*What is needed*
Reproduce nothing but the lines from the start of the material through the line that includes "over the windows', 'pipe')", both ends included, and omit every picture.

*Dataset excerpt*

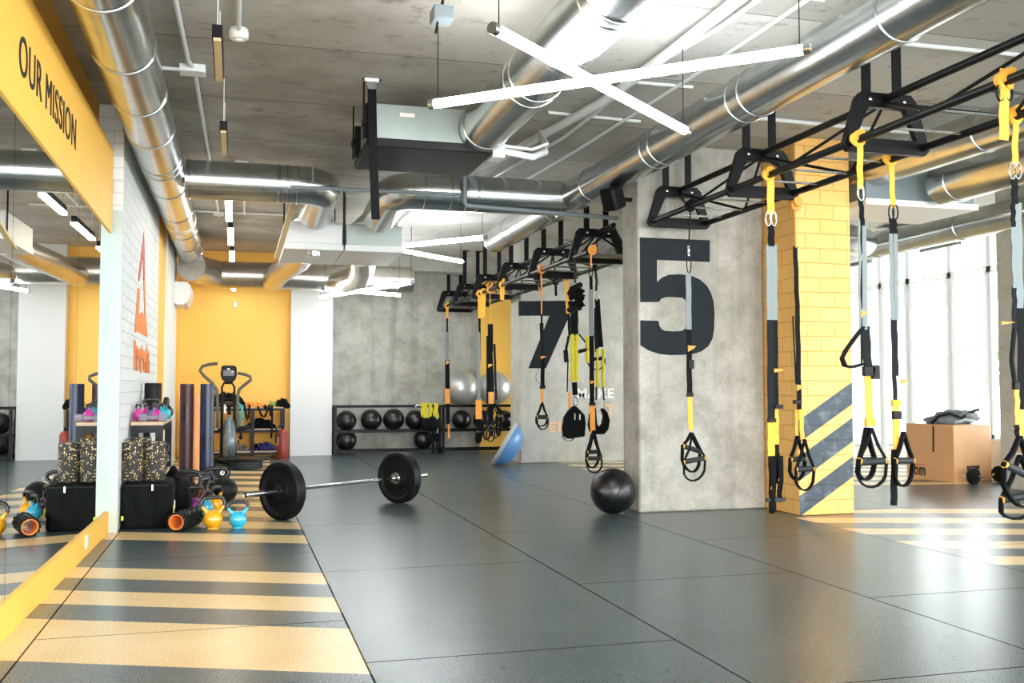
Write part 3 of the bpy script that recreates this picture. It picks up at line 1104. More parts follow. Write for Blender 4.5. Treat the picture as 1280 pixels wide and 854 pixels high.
# linear lights hanging before the windows
for (ua, va, ub, vb, l) in ((1152, 312, 1199, 301, 'grey linear fixture hanging in front of the upper windows'), (1063, 330, 1088, 325, 'short grey linear fixture just right of the yellow column')):
    a, b = aX(ua, va, 7.6), aX(ub, vb, 7.6)
    t = root('linear_fixture', (a + b) / 2, l, 'light fixture')
    build('housing', MB().bar(a, b, 0.05, 0.07), 'pipe_grey', t)
    build('hanging_wire', MB().tube([a, (a.x, a.y, ZC)], 0.003, 5).tube([b, (b.x, b.y, ZC)], 0.003, 5), 'pipe_grey', t)
# thin pipes over the windows
tag(build('water_pipe', MB().tube([aX(1062, 330, 8.4), aX(1242, 278, 8.4)], 0.025, 8), 'pvc'), 'pale pipe running along the top of the windows', 'pipe')
e1, e2, e3, e4 = aX(1068, 283, 7.9), aX(1172, 282, 7.9), aX(1174, 258, 7.9), aX(1192, 256, 7.9)
tag(build('water_pipe', MB().tube([e1, e2, e3, e4], 0.028, 8), 'pipe_grey'), 'grey pipe with an upward elbow over the windows', 'pipe')


# ------------------------------------------------------------------ rig
def rig(x0, frames, zb, y_end0, y_end1, label, wb=0.56, wt=0.37, hh=0.34, bw=0.085):
    xc = x0 + wb / 2
    t = root('training_rig', (xc, (frames[0] + frames[-1]) / 2, zb), label, 'rig', 'black ceiling rigs')
    for y in frames:
        mb = MB()
        o = [(x0, zb + 0.03), (x0 + 0.03, zb), (x0 + wb - 0.03, zb), (x0 + wb, zb + 0.03), (xc + wt / 2 + 0.01, zb + hh - 0.035), (xc + wt / 2 - 0.025, zb + hh),
             (xc - wt / 2 + 0.025, zb + hh), (xc - wt / 2 - 0.01, zb + hh - 0.035)]
        inn = [(x0 + 0.085, zb + bw), (x0 + 0.09, zb + bw - 0.005), (x0 + wb - 0.09, zb + bw - 0.005), (x0 + wb - 0.085, zb + bw), (xc + wt / 2 - 0.065, zb + hh - bw - 0.005), (xc + wt / 2 - 0.075, zb + hh - bw),
               (xc - wt / 2 + 0.075, zb + hh - bw), (xc - wt / 2 + 0.065, zb + hh - bw - 0.005)]
        n = 8
        vs = [(x, y - 0.02, z) for x, z in o] + [(x, y - 0.02, z) for x, z in inn] + [(x, y + 0.02, z) for x, z in o] + [(x, y + 0.02, z) for x, z in inn]
        fs = []
        for i in range(n):
            j = (i + 1) % n
            fs += [(i, j, n + j, n + i), (2 * n + i, 3 * n + i, 3 * n + j, 2 * n + j), (i, 2 * n + i, 2 * n + j, j), (n + i, n + j, 3 * n + j, 3 * n + i)]
        mb.add(vs, fs)
        fo = build('frame', mb, 'black_steel', t, bevel=0.006)
        for x, z in ((x0 + 0.05, zb + 0.045), (x0 + wb - 0.05, zb + 0.045), (xc - 0.11, zb + hh - 0.042), (xc + 0.11, zb + hh - 0.042)):
            build('bolt', MB().lathe([(0.011, 0), (0.011, 0.008), (0.004, 0.012)], (x, y - 0.02, z), (0, -1, 0), 8), 'steel', fo)
        for dx in (-0.1, 0.1):
            ho = build('hanger', MB().box(xc + dx - 0.028, xc + dx + 0.028, y + 0.021, y + 0.033, zb + hh - 0.08, ZC - 0.008), 'black_steel', t)
            build('foot_plate', MB().box(xc + dx - 0.035, xc + dx + 0.065, y - 0.02, y + 0.06, ZC - 0.008, ZC), 'black_steel', ho)
    for x, z, r in ((x0 + 0.045, zb + 0.045, 0.022), (x0 + wb - 0.045, zb + 0.045, 0.022), (xc, zb + hh - 0.03, 0.022)):
        build('rail', MB().tube([(x, y_end0, z), (x, y_end1, z)], r, 14), 'black_steel', t)
    ys_ = [y_end0] + list(frames) if frames[0] - y_end0 > 0.4 else list(frames)
    for i in range(len(ys_) - 1):
        a, b = ys_[i], ys_[i + 1]
        m_ = (a + b) / 2
        for x in (x0 + 0.045, x0 + wb - 0.045):
            for e in (a, b):
                build('brace', MB().tube([(xc, e, zb + hh - 0.05), (x, m_, zb + 0.045)], 0.010, 8), 'black_steel', t)
        for yy in (m_, m_ - (b - a) * 0.25, m_ + (b - a) * 0.25):
            build('rung', MB().tube([(x0 + 0.045, yy, zb + 0.045), (x0 + wb - 0.045, yy, zb + 0.045)], 0.008, 6), 'steel', t)
    return t


XL = 3.22
rig(XL, [2.0, 3.38, 4.76, 6.12, 7.46], 2.335, 1.2, 7.48, 'black steel rig at the right, ending at the pillar with the five')
XF = 3.10
rig(XF, [9.1, 10.5, 11.86, 13.2, 14.45, 15.62], 2.235, 8.65, 15.68, 'black steel ceiling rig running from behind the pillar to the concrete back wall', wb=0.60, wt=0.42)
RZ, RZF = 2.335 + 0.045, 2.235 + 0.045


# ------------------------------------------------------------------ suspension straps
def handle_set(t, x, y, z_apex, z_grip, z_bot, w, ang=0.0, tilt=0.0, m='black_web', gm='grip_grey', dx=0.0):
    """one triangular strap with a foam grip and a foot cradle below it"""
    ca, sa = math.cos(ang), math.sin(ang)

    def P(a, z, o=0.0):
        return Vector((x + dx + a * ca - o * sa, y + a * sa + o * ca, z + a * tilt))
    h = w / 2
    pts = [Vector((x, y, z_apex)), P(-h * 0.45, z_apex - (z_apex - z_grip) * 0.55), P(-h, z_grip)]
    dz = z_grip - z_bot
    for k in range(1, 8):
        a = PI + PI * k / 8
        pts.append(P(h * math.cos(a) * 1.02, z_grip - dz * 0.35 + dz * 0.65 * math.sin(a), 0.012))
    pts += [P(h, z_grip), P(h * 0.45, z_apex - (z_apex - z_grip) * 0.55), Vector((x, y, z_apex))]
    s = (-sa, ca, 0)
    o = build('handle', MB().ribbon(pts, 0.028, 0.012, side=s), m, t)
    g = MB().tube([P(-h * 0.92, z_grip), P(h * 0.92, z_grip)], 0.0185, 12)
    build('grip', g, gm, o)
    for sgn in (-1, 1):
        build('grip_end', MB().tube([P(sgn * h * 0.90, z_grip), P(sgn * h * 1.0, z_grip)], 0.0195, 10), 'yellow_web', o)


def strap_thing(label, xb, y, segs, zb, name='suspension_trainer', group='suspension trainers hanging from the rigs', loop=True, loop_m='yellow_web'):
    t = root(name, (xb, y, zb), label, 'suspension trainer', group)
    if loop:
        mb = MB()
        mb.tube(arc((xb, y, loop), 0.03, 0, 2 * PI, 14, (1, 0, 0), (0, 0, 1))[:-1], 0.014, 8, closed=True)
        mb.tube([(xb, y - 0.03, loop + 0.02), (xb, y + 0.035, loop + 0.01)], 0.034, 10)
        build('anchor_loop', mb, loop_m, t)
    for s in segs:
        nm, m, za, zb_, xa, xb_, w = s[:7]
        if nm == 'carabiner':
            h = abs(za - zb_)
            pts = []
            for k in range(14):
                a = 2 * PI * k / 14
                pts.append((xa + 0.018 * math.cos(a), y, (za + zb_) / 2 + (h / 2 + 0.008) * math.sin(a)))
            build(nm, MB().tube(pts, 0.005, 6, closed=True), m, t)
        elif nm == 'buckle':
            build(nm, MB().box(xa - w / 2, xa + w / 2, y - 0.018, y + 0.006, zb_, za), m, t, bevel=0.003)
        elif nm == 'pull_tab':
            build(nm, MB().prism([(xa - 0.01, y - 0.008, za), (xa + w, y - 0.02, za - 0.004), (xa + w * 0.6, y - 0.02, (za + zb_) / 2), (xa - 0.01, y - 0.008, zb_)], (0, 0.004, 0)), m, t)
        elif nm == 'cord':
            build(nm, MB().tube([(xa, y, za), (xb_, y, zb_)], w, 6), m, t)
        else:
            off = s[7] if len(s) > 7 else 0.0
            n = 6
            pts = [(xa + (xb_ - xa) * k / n, y + off + 0.004 * math.sin(k * 2.1), za + (zb_ - za) * k / n) for k in range(n + 1)]
            build(nm, MB().ribbon(pts, w, 0.005), m, t)
    return t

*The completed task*
Write part 3 of the bpy script that recreates this picture. It picks up at line 1104. More parts follow. Write for Blender 4.5. Treat the picture as 1280 pixels wide and 854 pixels high.
# linear lights hanging before the windows
for (ua, va, ub, vb, l) in ((1152, 312, 1199, 301, 'grey linear fixture hanging in front of the upper windows'), (1063, 330, 1088, 325, 'short grey linear fixture just right of the yellow column')):
    a, b = aX(ua, va, 7.6), aX(ub, vb, 7.6)
    t = root('linear_fixture', (a + b) / 2, l, 'light fixture')
    build('housing', MB().bar(a, b, 0.05, 0.07), 'pipe_grey', t)
    build('hanging_wire', MB().tube([a, (a.x, a.y, ZC)], 0.003, 5).tube([b, (b.x, b.y, ZC)], 0.003, 5), 'pipe_grey', t)
# thin pipes over the windows
tag(build('water_pipe', MB().tube([aX(1062, 330, 8.4), aX(1242, 278, 8.4)], 0.025, 8), 'pvc'), 'pale pipe running along the top of the windows', 'pipe')
e1, e2, e3, e4 = aX(1068, 283, 7.9), aX(1172, 282, 7.9), aX(1174, 258, 7.9), aX(1192, 256, 7.9)
tag(build('water_pipe', MB().tube([e1, e2, e3, e4], 0.028, 8), 'pipe_grey'), 'grey pipe with an upward elbow over the windows', 'pipe')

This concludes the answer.